Zum Zustand der belarussischen Oppoisitinellen Maria Kolesnikowa gibt es auch am Tag nach ihrer Verlegung vom Gefängnis in ein Spital noch keine erhärteten Informationen. Kolesnikowas Familie und ihre politischen Mitstreiter meldeten lediglich, sie sei für eine Operation eingeliefert und danach auf die Intensivstation verlegt worden. Der Zustand der 40-Jährigen sei ernst, aber stabil, und habe sich inzwischen etwas verbessert.
Zur medizinischen Ursache liegen keine Angaben vor, wie SRF-Auslandredaktor Calum McKenzie erklärt. Kolesnikowas Anwalt sagte, sie sei zuvor im Gefängnis in Isolationshaft gewesen. Wie lange, wisse er nicht. Besuche würden ihm verweigert, obwohl er bereits seit längerem Sorge über ihren Gesundheitszustand äussere.
Maria Kolesnikowa war eines der Gesichter der Protestbewegung vor zwei Jahren gegen Machthaber Alexander Lukaschenko. Sie war gemeinsam mit Swetlana Tichanowskaia und Veronika Tsepkalo in die Bresche gesprungen, nachdem das Regime die ursprünglichen oppositionellen Kandidaten für die Präsidentenwahlen beseitigt hatte: Tichanowskaia Ehemann war ins Gefängnis gesteckt worden.
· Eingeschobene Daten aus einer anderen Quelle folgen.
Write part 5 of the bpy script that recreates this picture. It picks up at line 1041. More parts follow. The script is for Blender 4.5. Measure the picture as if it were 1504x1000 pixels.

Tsepkalos Mann war ins Ausland geflüchtet, und Kolesnikowa war Mitglied im Stab eines weiteren, ebenfalls inhaftierten Kandidaten.
Diese drei Frauen führten dann gemeinsam den Wahlkampf für die alternative Kandidatur von Tichanowskaia an. Bei den Wahlen kam es laut allen unabhängigen Beobachtern zu massiven Fälschungen. Für Tichanowskaia gingen während Wochen Hunderttausende auf die Strasse.
Die Anziehungskraft der Bewegung hatte auch wesentlich damit zu tun, dass dieses Frauenteam eine andersartige und sehr erfrischende Alternative zum sehr sowjetisch geprägten, konservativen und männerdominierten Regime von Lukaschenko war, wie McKenzie sagt. Kolesnikowa war nach Tichanowskaia die wohl bekannteste Figur der Bewegung.
Kolesnikowa – eine Führungsfigur, die geblieben ist
Der grösste Teil der belarussischen Opposition ist heute im ausländischen Exil. Auch Präsidentschaftskandidatin Tichanowskaia reiste aus. Seit 2020 verliessen Tausende Bürgerinnen und Bürger das Land aufgrund der radikal verschärften Repression.
Nicht so Kolesnikowa, die als eine der wenigen führenden Figuren der damaligen Proteste in Belarus blieb, um weiterzukämpfen. Mit Folgen: Im Herbst 2020 wurde sich vom Geheimdienst aus ihrer Wohnung in Minsk entführt und an die Grenze zur Ukraine gebracht, um sie zwangsweise auszuschaffen. Sie konnte fliehen und zerriss ihren Reisepass, um die Ausreise zu verunmöglichen. Darauf wurde sie vor Gericht gestellt und zu elf Jahren Haft verurteilt. Die belarussische Opposition sei heute so schlecht aufgestellt wie noch nie, sagt McKenzie.